- _PROBLEM REQUIREMENTS_:
Leave out all pictures. Return exactly the lines from the top of the material through the line containing "k = np.interp(u, KU, KV);".

[Start DATA EXCERPT]

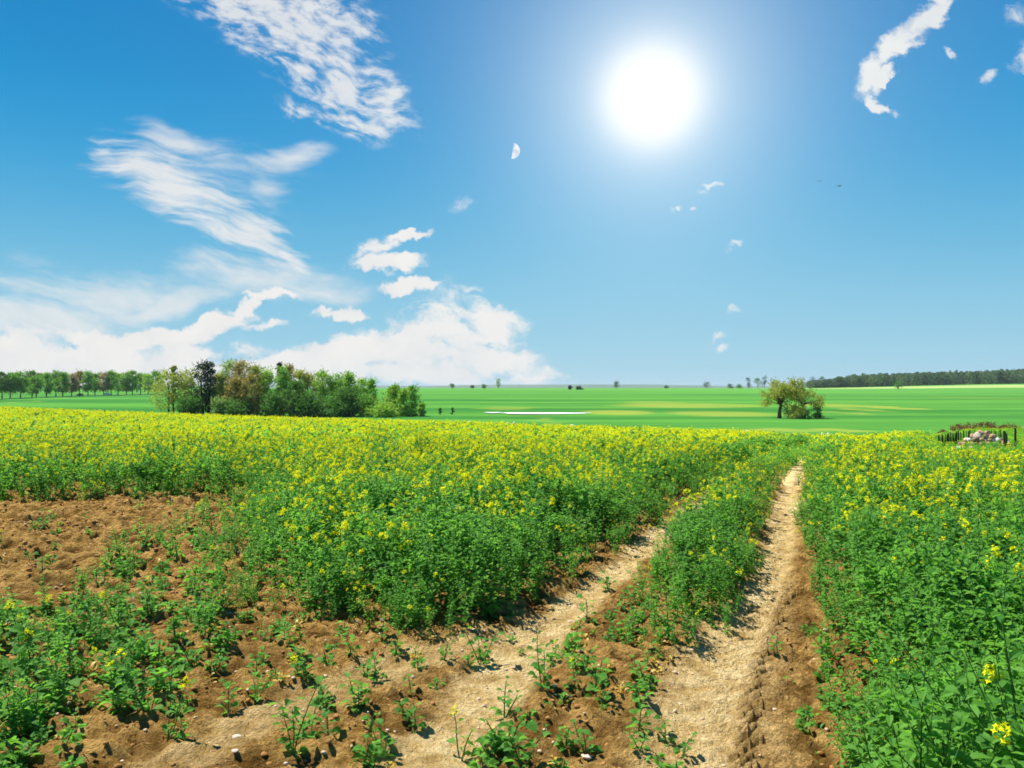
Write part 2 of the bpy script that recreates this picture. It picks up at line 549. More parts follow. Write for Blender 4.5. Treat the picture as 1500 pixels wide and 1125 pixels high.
SPOTS = [(1010, 594, 230, 7, .9), (910, 604, 110, 7, 1.0), (1060, 606, 160, 8, .8), (1215, 594, 120, 6, .8), (1310, 597, 60, 6, 1.0), (1260, 600, 40, 6, .8),
         (1230, 605, 50, 5, 1.), (1140, 630, 110, 6, 1.0), (740, 598, 90, 5, .6), (28, 589, 18, 4, .8), (800, 617, 26, 12, .5),
         (1230, 630, 80, 6, 1.0), (960, 590, 100, 5, .6), (1440, 583, 130, 5, .2)]


def dist_end(u):
    k = np.interp(u, KU, KV); return np.sqrt(1.05 / k) * 1.25


def build_ground():
    # outer sheet: reaches the horizon, finer near the viewer
    tx = np.linspace(-1, 1, 760); ty = np.linspace(-1, 1, 900)
    a = 1.6; T = math.asinh(9000 / a)
    xs = a * np.sinh(tx * T); ys = a * np.sinh(ty * T)
    ys = ys[ys > -400]; xs = xs[np.abs(xs) < 6000]
    X, Y = np.meshgrid(xs, ys)
    Z = H(X, Y)
    inside = sstep(SX0 - .2, SX0 + .4, X) * (1 - sstep(SX1 - .4, SX1 + .2, X)) * sstep(SY0 - .2, SY0 + .4, Y) * (1 - sstep(SY1 - .5, SY1 + .2, Y))
    Z = Z - .3 * inside
    und = (fbm(X * .05, Y * .05, 3) - .5) * .25 * sstep(60, 110, Y)
    Z = Z + und
    nx, ny = len(xs), len(ys)
    I = np.arange(nx * ny).reshape(ny, nx)
    F = np.stack([I[:-1, :-1], I[:-1, 1:], I[1:, 1:], I[1:, :-1]], -1).reshape(-1, 4)
    me = mesh_np('ground', np.stack([X, Y, Z], -1).reshape(-1, 3), [F], True)
    _, pale, dark, _ = soil_detail(X.ravel(), Y.ravel())
    u = 750 + FPX * X / np.maximum(np.abs(Y), 8)
    grass = np.maximum(sstep(1.0, 1.15, Y / dist_end(u)), sstep(.40, .47, X / np.maximum(Y, 1)) * sstep(20, 26, Y))
    grass = np.maximum(grass, sstep(25, 40, -Y))
    for nme, arr in (('pale', pale), ('dark', dark), ('grass', grass.ravel())):
        at_ = me.attributes.new(nme, 'FLOAT', 'POINT'); at_.data.foreach_set('value', arr.astype(np.float32).ravel())
    o = link('ground', me, ground_color('field_ground', True)); tag(o, kind='structure')
    # near soil with real relief
    s = .026
    xs = np.arange(SX0, SX1, s); ys = np.arange(SY0, SY1, s)
    X, Y = np.meshgrid(xs, ys)
    dz, pale, dark, rough = soil_detail(X, Y)
    edge = np.minimum(np.minimum(X - SX0, SX1 - X), np.minimum(Y - SY0, SY1 - Y))
    Z = H(X, Y) + dz * sstep(0, .8, edge) - .04 * (1 - sstep(0, .5, edge))
    nx, ny = len(xs), len(ys)
    I = np.arange(nx * ny).reshape(ny, nx)
    F = np.stack([I[:-1, :-1], I[:-1, 1:], I[1:, 1:], I[1:, :-1]], -1).reshape(-1, 4)
    me = mesh_np('bare_soil', np.stack([X, Y, Z], -1).reshape(-1, 3), [F], True)
    for nme, arr in (('pale', pale), ('dark', dark)):
        at_ = me.attributes.new(nme, 'FLOAT', 'POINT'); at_.data.foreach_set('value', arr.astype(np.float32).ravel())
    o = link('dirt_track', me, ground_color('track_soil', False)); tag(o, kind='structure')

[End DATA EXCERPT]

- _RESPONSE_:
Write part 2 of the bpy script that recreates this picture. It picks up at line 549. More parts follow. Write for Blender 4.5. Treat the picture as 1500 pixels wide and 1125 pixels high.
SPOTS = [(1010, 594, 230, 7, .9), (910, 604, 110, 7, 1.0), (1060, 606, 160, 8, .8), (1215, 594, 120, 6, .8), (1310, 597, 60, 6, 1.0), (1260, 600, 40, 6, .8),
         (1230, 605, 50, 5, 1.), (1140, 630, 110, 6, 1.0), (740, 598, 90, 5, .6), (28, 589, 18, 4, .8), (800, 617, 26, 12, .5),
         (1230, 630, 80, 6, 1.0), (960, 590, 100, 5, .6), (1440, 583, 130, 5, .2)]


def dist_end(u):
    k = np.interp(u, KU, KV); return np.sqrt(1.05 / k) * 1.25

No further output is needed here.